What you are asked to do:
Write out all the material exactly. Leave nothing out.

==========

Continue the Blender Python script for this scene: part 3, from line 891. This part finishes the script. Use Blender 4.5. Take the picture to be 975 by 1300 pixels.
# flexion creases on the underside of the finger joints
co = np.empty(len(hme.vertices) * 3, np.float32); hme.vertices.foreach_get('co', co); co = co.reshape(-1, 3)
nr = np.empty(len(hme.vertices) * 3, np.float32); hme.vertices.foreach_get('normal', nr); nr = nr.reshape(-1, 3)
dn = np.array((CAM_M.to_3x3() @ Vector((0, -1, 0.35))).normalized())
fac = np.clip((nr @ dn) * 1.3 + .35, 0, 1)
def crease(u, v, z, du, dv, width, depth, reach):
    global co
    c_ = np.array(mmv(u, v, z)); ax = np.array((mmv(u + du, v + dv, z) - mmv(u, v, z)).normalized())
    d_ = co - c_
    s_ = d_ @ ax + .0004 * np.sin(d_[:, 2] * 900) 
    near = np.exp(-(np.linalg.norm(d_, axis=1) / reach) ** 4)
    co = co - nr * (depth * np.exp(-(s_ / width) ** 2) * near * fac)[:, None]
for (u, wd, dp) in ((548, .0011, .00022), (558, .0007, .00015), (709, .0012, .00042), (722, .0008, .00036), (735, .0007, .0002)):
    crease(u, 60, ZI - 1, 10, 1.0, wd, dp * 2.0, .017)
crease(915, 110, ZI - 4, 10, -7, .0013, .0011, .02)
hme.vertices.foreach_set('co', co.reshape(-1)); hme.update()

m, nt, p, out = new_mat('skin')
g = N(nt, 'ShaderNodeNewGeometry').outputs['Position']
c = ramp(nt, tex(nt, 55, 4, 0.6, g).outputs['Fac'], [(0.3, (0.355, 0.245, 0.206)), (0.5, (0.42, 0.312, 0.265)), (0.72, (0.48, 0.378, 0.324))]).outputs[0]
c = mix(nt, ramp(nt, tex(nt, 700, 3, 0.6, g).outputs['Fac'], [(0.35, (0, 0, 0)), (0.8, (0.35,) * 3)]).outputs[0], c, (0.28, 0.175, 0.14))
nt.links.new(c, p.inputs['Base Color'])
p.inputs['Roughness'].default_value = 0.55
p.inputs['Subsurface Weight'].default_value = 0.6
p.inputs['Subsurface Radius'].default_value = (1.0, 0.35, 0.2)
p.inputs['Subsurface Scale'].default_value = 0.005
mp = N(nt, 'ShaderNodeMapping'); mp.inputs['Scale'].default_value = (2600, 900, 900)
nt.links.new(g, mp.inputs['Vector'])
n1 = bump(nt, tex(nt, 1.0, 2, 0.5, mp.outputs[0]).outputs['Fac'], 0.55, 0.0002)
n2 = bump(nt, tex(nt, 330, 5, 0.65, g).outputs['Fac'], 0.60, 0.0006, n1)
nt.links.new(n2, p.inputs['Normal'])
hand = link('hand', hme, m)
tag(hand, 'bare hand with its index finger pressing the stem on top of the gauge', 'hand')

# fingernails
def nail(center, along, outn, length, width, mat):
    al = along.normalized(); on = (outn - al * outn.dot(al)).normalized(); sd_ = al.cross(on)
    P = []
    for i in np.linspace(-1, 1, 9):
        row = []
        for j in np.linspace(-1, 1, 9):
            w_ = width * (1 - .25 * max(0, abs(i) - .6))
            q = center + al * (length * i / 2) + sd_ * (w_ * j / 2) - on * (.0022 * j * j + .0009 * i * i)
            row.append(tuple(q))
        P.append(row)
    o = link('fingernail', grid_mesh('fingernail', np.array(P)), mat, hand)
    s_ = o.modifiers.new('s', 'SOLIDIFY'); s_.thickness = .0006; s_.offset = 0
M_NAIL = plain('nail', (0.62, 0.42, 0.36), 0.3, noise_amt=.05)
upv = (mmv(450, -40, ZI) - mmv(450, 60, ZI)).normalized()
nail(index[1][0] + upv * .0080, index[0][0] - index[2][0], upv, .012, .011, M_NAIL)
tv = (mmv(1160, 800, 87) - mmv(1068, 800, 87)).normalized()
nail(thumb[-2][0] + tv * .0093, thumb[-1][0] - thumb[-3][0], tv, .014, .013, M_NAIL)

==========

Written reply:
Continue the Blender Python script for this scene: part 3, from line 891. This part finishes the script. Use Blender 4.5. Take the picture to be 975 by 1300 pixels.
# flexion creases on the underside of the finger joints
co = np.empty(len(hme.vertices) * 3, np.float32); hme.vertices.foreach_get('co', co); co = co.reshape(-1, 3)
nr = np.empty(len(hme.vertices) * 3, np.float32); hme.vertices.foreach_get('normal', nr); nr = nr.reshape(-1, 3)
dn = np.array((CAM_M.to_3x3() @ Vector((0, -1, 0.35))).normalized())
fac = np.clip((nr @ dn) * 1.3 + .35, 0, 1)
def crease(u, v, z, du, dv, width, depth, reach):
    global co
    c_ = np.array(mmv(u, v, z)); ax = np.array((mmv(u + du, v + dv, z) - mmv(u, v, z)).normalized())
    d_ = co - c_
    s_ = d_ @ ax + .0004 * np.sin(d_[:, 2] * 900) 
    near = np.exp(-(np.linalg.norm(d_, axis=1) / reach) ** 4)
    co = co - nr * (depth * np.exp(-(s_ / width) ** 2) * near * fac)[:, None]
for (u, wd, dp) in ((548, .0011, .00022), (558, .0007, .00015), (709, .0012, .00042), (722, .0008, .00036), (735, .0007, .0002)):
    crease(u, 60, ZI - 1, 10, 1.0, wd, dp * 2.0, .017)
crease(915, 110, ZI - 4, 10, -7, .0013, .0011, .02)
hme.vertices.foreach_set('co', co.reshape(-1)); hme.update()

m, nt, p, out = new_mat('skin')
g = N(nt, 'ShaderNodeNewGeometry').outputs['Position']
c = ramp(nt, tex(nt, 55, 4, 0.6, g).outputs['Fac'], [(0.3, (0.355, 0.245, 0.206)), (0.5, (0.42, 0.312, 0.265)), (0.72, (0.48, 0.378, 0.324))]).outputs[0]
c = mix(nt, ramp(nt, tex(nt, 700, 3, 0.6, g).outputs['Fac'], [(0.35, (0, 0, 0)), (0.8, (0.35,) * 3)]).outputs[0], c, (0.28, 0.175, 0.14))
nt.links.new(c, p.inputs['Base Color'])
p.inputs['Roughness'].default_value = 0.55
p.inputs['Subsurface Weight'].default_value = 0.6
p.inputs['Subsurface Radius'].default_value = (1.0, 0.35, 0.2)
p.inputs['Subsurface Scale'].default_value = 0.005
mp = N(nt, 'ShaderNodeMapping'); mp.inputs['Scale'].default_value = (2600, 900, 900)
nt.links.new(g, mp.inputs['Vector'])
n1 = bump(nt, tex(nt, 1.0, 2, 0.5, mp.outputs[0]).outputs['Fac'], 0.55, 0.0002)
n2 = bump(nt, tex(nt, 330, 5, 0.65, g).outputs['Fac'], 0.60, 0.0006, n1)
nt.links.new(n2, p.inputs['Normal'])
hand = link('hand', hme, m)
tag(hand, 'bare hand with its index finger pressing the stem on top of the gauge', 'hand')

# fingernails
def nail(center, along, outn, length, width, mat):
    al = along.normalized(); on = (outn - al * outn.dot(al)).normalized(); sd_ = al.cross(on)
    P = []
    for i in np.linspace(-1, 1, 9):
        row = []
        for j in np.linspace(-1, 1, 9):
            w_ = width * (1 - .25 * max(0, abs(i) - .6))
            q = center + al * (length * i / 2) + sd_ * (w_ * j / 2) - on * (.0022 * j * j + .0009 * i * i)
            row.append(tuple(q))
        P.append(row)
    o = link('fingernail', grid_mesh('fingernail', np.array(P)), mat, hand)
    s_ = o.modifiers.new('s', 'SOLIDIFY'); s_.thickness = .0006; s_.offset = 0
M_NAIL = plain('nail', (0.62, 0.42, 0.36), 0.3, noise_amt=.05)
upv = (mmv(450, -40, ZI) - mmv(450, 60, ZI)).normalized()
nail(index[1][0] + upv * .0080, index[0][0] - index[2][0], upv, .012, .011, M_NAIL)
tv = (mmv(1160, 800, 87) - mmv(1068, 800, 87)).normalized()
nail(thumb[-2][0] + tv * .0093, thumb[-1][0] - thumb[-3][0], tv, .014, .013, M_NAIL)